● **TASK STATEMENT**:
Retype exactly the lines below, beginning with the first and ending with the line where "import numpy as np" appears.

● **GIVEN DATA**:

⁂

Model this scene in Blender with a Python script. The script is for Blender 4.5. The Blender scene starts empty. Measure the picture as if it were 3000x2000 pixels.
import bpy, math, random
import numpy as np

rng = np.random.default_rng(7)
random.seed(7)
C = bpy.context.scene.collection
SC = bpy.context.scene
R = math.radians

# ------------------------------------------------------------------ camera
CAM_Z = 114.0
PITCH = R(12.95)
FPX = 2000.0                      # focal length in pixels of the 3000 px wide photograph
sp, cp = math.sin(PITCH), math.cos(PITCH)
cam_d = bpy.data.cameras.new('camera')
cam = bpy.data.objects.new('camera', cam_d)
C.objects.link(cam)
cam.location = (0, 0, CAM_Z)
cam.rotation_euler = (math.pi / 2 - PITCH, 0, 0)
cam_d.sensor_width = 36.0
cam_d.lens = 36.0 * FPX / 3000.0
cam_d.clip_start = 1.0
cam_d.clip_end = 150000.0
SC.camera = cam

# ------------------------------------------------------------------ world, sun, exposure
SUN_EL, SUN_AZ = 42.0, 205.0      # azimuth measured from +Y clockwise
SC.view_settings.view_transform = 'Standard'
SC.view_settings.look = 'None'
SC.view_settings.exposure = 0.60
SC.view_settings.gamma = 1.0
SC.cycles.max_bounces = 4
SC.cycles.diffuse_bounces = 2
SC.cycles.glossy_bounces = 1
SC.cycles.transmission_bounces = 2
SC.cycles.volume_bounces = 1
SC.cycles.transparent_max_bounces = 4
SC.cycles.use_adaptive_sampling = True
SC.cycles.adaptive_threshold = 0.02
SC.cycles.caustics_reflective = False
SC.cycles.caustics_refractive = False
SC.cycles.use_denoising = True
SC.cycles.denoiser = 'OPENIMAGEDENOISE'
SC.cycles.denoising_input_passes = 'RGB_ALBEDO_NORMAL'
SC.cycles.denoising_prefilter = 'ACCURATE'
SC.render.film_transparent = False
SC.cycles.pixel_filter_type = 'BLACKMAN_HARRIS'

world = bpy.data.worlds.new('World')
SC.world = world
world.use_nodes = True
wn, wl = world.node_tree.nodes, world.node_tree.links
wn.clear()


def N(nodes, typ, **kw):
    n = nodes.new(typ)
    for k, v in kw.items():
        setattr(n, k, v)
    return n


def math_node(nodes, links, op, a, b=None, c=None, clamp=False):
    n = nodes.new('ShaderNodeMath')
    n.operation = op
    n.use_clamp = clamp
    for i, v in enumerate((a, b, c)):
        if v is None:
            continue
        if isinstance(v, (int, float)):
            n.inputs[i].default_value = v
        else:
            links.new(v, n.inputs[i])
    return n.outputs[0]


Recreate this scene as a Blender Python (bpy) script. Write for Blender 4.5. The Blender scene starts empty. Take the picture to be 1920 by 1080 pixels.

⁂

● **RESPONSE TO THIS EXERCISE**:
Model this scene in Blender with a Python script. The script is for Blender 4.5. The Blender scene starts empty. Measure the picture as if it were 3000x2000 pixels.
import bpy, math, random
import numpy as np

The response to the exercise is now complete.